▼

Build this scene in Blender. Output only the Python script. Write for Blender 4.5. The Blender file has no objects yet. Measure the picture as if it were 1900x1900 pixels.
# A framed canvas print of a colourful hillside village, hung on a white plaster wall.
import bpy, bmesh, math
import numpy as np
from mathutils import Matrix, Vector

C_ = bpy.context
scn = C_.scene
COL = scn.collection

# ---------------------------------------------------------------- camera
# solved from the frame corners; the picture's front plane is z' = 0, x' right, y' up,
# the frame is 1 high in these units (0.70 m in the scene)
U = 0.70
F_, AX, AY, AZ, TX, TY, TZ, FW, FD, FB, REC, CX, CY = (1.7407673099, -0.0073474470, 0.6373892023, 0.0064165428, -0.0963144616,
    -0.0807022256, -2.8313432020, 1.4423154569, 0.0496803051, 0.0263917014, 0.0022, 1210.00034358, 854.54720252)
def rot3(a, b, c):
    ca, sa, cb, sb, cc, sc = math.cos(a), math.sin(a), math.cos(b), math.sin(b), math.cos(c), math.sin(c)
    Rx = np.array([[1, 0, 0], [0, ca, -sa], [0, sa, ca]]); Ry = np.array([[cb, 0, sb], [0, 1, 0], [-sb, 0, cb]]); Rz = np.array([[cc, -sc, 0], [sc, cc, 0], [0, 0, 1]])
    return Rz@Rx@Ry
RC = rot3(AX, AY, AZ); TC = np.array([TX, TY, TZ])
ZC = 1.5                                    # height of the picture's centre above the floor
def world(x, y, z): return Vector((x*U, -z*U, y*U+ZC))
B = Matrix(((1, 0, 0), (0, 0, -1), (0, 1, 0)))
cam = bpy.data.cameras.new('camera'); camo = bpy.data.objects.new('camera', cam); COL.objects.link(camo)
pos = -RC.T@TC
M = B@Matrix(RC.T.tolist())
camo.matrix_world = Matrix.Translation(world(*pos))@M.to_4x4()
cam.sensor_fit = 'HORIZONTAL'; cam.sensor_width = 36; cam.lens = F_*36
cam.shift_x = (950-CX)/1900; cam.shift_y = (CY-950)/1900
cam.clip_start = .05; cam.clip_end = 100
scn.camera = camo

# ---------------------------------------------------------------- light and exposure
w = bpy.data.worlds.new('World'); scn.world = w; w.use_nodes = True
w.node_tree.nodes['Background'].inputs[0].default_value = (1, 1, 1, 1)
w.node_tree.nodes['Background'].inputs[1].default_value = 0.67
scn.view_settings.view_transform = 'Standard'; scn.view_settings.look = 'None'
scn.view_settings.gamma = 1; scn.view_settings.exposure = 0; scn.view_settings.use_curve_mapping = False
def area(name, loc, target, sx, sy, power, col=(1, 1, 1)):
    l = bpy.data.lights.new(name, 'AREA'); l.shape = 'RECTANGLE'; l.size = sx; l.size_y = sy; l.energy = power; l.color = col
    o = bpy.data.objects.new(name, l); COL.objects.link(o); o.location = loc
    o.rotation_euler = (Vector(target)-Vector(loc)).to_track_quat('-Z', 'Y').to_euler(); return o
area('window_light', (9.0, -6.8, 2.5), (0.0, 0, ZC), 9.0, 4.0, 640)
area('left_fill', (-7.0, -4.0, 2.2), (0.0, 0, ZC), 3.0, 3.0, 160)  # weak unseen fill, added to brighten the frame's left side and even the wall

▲

DO THIS
In the listing above, please print only the lines from the first one to the line where "COL = scn.collection" appears, exactly as written, both of those lines included.

CORRECT ANSWER
Build this scene in Blender. Output only the Python script. Write for Blender 4.5. The Blender file has no objects yet. Measure the picture as if it were 1900x1900 pixels.
# A framed canvas print of a colourful hillside village, hung on a white plaster wall.
import bpy, bmesh, math
import numpy as np
from mathutils import Matrix, Vector

C_ = bpy.context
scn = C_.scene
COL = scn.collection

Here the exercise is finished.